The ruling African National Congress (ANC) in the neighbouring regional power South Africa has promised to help Mugabe's Zanu PF come up with a winning strategy, which analysts say could be a reflex move to support a fellow liberation movement.

Tsvangirai, 59, whose public image has been hurt by controversies over his relationships with women since the death of his wife in 2009, noted that the Southern African Development Community (SADC), in which South Africa plays a key part, had overseen an agreement on electoral reform between Zanu PF and the MDC.

Mugabe denies MDC allegations that his Zanu PF has cheated the MDC of victory in four major elections since 2000, and last month addressed a joint conference with Tsvangirai to denounce election violence.

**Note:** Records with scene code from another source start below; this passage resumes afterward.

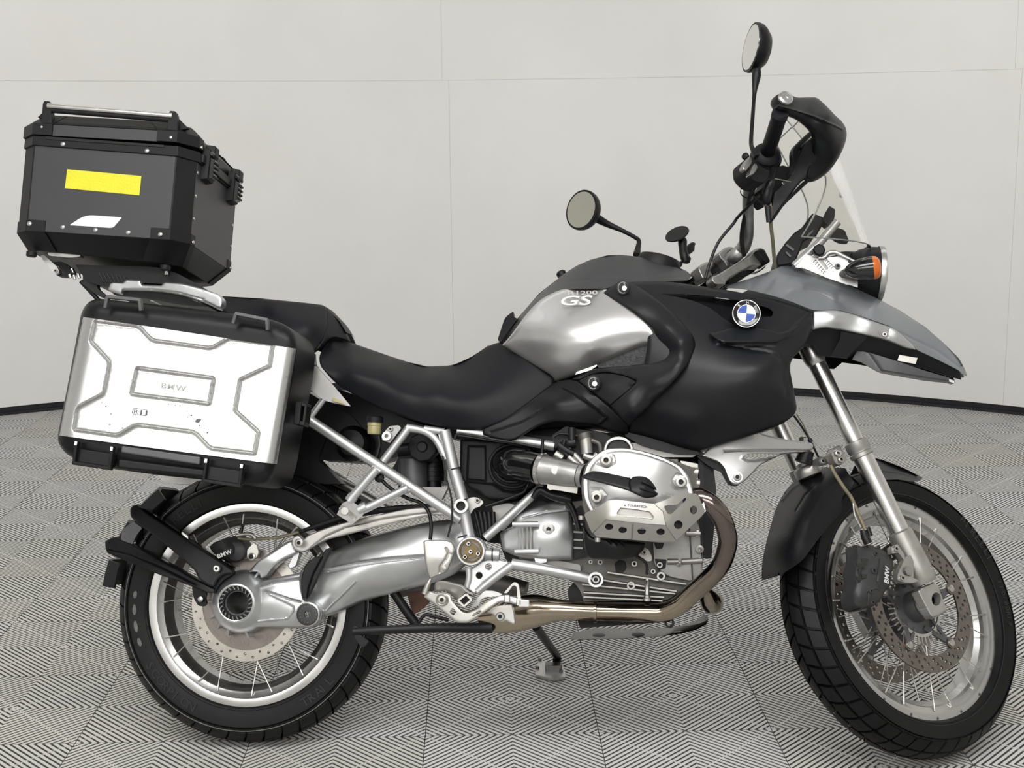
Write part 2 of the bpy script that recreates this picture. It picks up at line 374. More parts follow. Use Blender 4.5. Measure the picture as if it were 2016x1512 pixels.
def sheet(crop, outline, ctrl, thick=.004, step=9, ch=1, edge=None, holes=(), st=False, back=None, creases=(), g=None, flatback=None):
    """curved panel: outline traced on the photograph, lateral position y from control points, real thickness.
    edge=(radius_px, drop) rounds the rim; creases=[(polyline, radius_px, height)] press or raise lines"""
    O = crop.px(outline)
    if ch: O = soft(O)
    O = resample(O, max(3.0, step*.6) if edge else step)
    H = [resample(soft(crop.px(h), 1.5) if len(h) > 4 else crop.px(h), step) for h in holes]
    C = [] if callable(ctrl) else [(*crop.px(c[:2]), c[2]) for c in ctrl]; f = ctrl if callable(ctrl) else tps(C); step = max(3.5, step*.72)
    mn, mx = O.min(0), O.max(0)
    xs = np.arange(mn[0], mx[0], step); ys = np.arange(mn[1], mx[1], step*.87)
    gx = np.array([(x+(step/2 if j % 2 else 0), y) for j, y in enumerate(ys) for x in xs]) if len(xs) and len(ys) else np.zeros((0, 2))
    if len(gx):
        k = inside(gx, O) & (edist(gx, O) > step*.45)
        for h in H: k &= ~inside(gx, h) & (edist(gx, h) > step*.45)
        gx = gx[k]
    ex = [gx]
    Cr = []
    for pl, rad, hh in creases:
        q = resample(crop.px(pl), min(step*.6, 3.2), False); Cr.append((q, rad, hh))
        tn = np.gradient(q, axis=0); tn = tn/np.maximum(np.linalg.norm(tn, axis=1, keepdims=True), 1e-6); nn_ = np.stack([-tn[:, 1], tn[:, 0]], 1)
        ex.append(q)
        for o_ in (-2.6, -1.6, -.8, .8, 1.6, 2.6): ex.append(q+nn_*o_*rad)
    if edge:                                  # rows of points that follow the rim so that its rounding is clean
        tn = np.roll(O, -1, 0)-np.roll(O, 1, 0); tn = tn/np.maximum(np.linalg.norm(tn, axis=1, keepdims=True), 1e-6); ni = np.stack([-tn[:, 1], tn[:, 0]], 1)
        if not inside(O[:1]+ni[:1]*.3, O)[0]: ni = -ni
        for f_ in (.12, .35, .65, 1.05):
            q = O+ni*f_*edge[0]; k = inside(q, O); q = q[k]
            if len(q): q = q[edist(q, O) > f_*edge[0]*.93]
            if len(q): ex.append(q)
    ex = np.vstack([e for e in ex if len(e)]) if any(len(e) for e in ex) else np.zeros((0, 2))
    if len(ex):
        k = inside(ex, O) & (edist(ex, O) > .8)
        ex = ex[k]
    V, F = cdt(None, O, H, ex)
    y = f(V)
    if edge:
        d = edist(V, O); t = np.clip(1-d/edge[0], 0, 1); y = y+edge[1]*(1-np.sqrt(1-t**2*.999))
    for q, rad, hh in Cr:
        d = edist(V, q, False); y = y+hh*np.exp(-(d/rad)**2)*-1
    P = (Sn if st else Bn)(V[:, 0], V[:, 1], y)
    n = len(P); g = g or G()
    Q = P.copy()
    if flatback is not None: Q[:, 1] = flatback
    else: Q[:, 1] += thick
    cnt = {}
    FF = []
    for q in F:
        a, b, c = [P[i] for i in q[:3]]
        nn = np.cross(b-a, c-a)
        FF.append(q if nn[1] < 0 else q[::-1])
    for q in FF:
        for i in range(len(q)): e = (q[i], q[(i+1) % len(q)]); cnt[e] = 1
    SF = [(e[1], e[0], e[0]+n, e[1]+n) for e in cnt if (e[1], e[0]) not in cnt]
    g.add(np.vstack([P, Q]), FF+[tuple(i+n for i in q[::-1]) for q in FF]+SF)
    return g
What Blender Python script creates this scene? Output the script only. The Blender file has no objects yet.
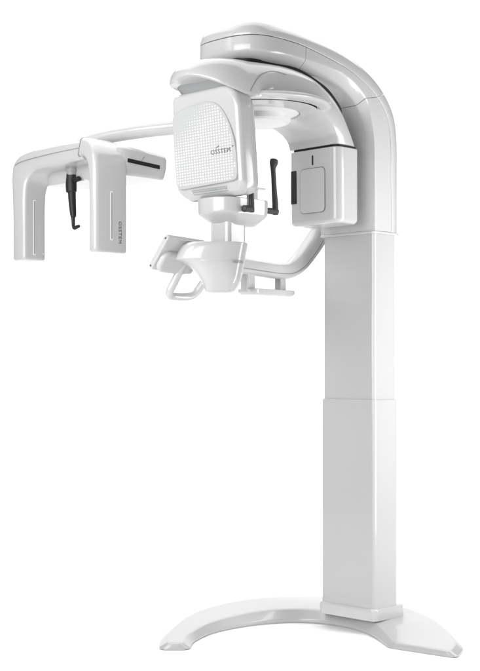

On Thursday, Tsvangirai, who was forced to withdraw from a presidential runoff in 2008 after a wave of violence by Zanu PF supporters, said the call for peace had to be implemented on the ground after a spate of attacks and clashes in some parts of the country.

The MDC fears that Zanu PF will employ the kind of violence it has used in almost all elections in the past decade to intimidate its opponents. It has no power to prevent Mugabe calling an early election.

"Mr Speaker Sir, the next year must register growth, set a firm foundation for a free and fair poll and, above all, give every Zimbabwean hope that indeed, the future of this country is our shared concern," he told parliament.

Tsvangirai said the Ministry of Media and Information, headed by Mugabe's political commissar Webster Shamu, had defied a government order to appoint new board members to manage state media houses, and to issue new radio and television licences to break a state monopoly in broadcasting.

Critics say two radio licences issued last month went to Zanu PF proxies.

"To date, there has been outright arrogance and intransigence from the responsible minister and his officials," Tsvangirai said. There was no immediate comment from the Information Ministry.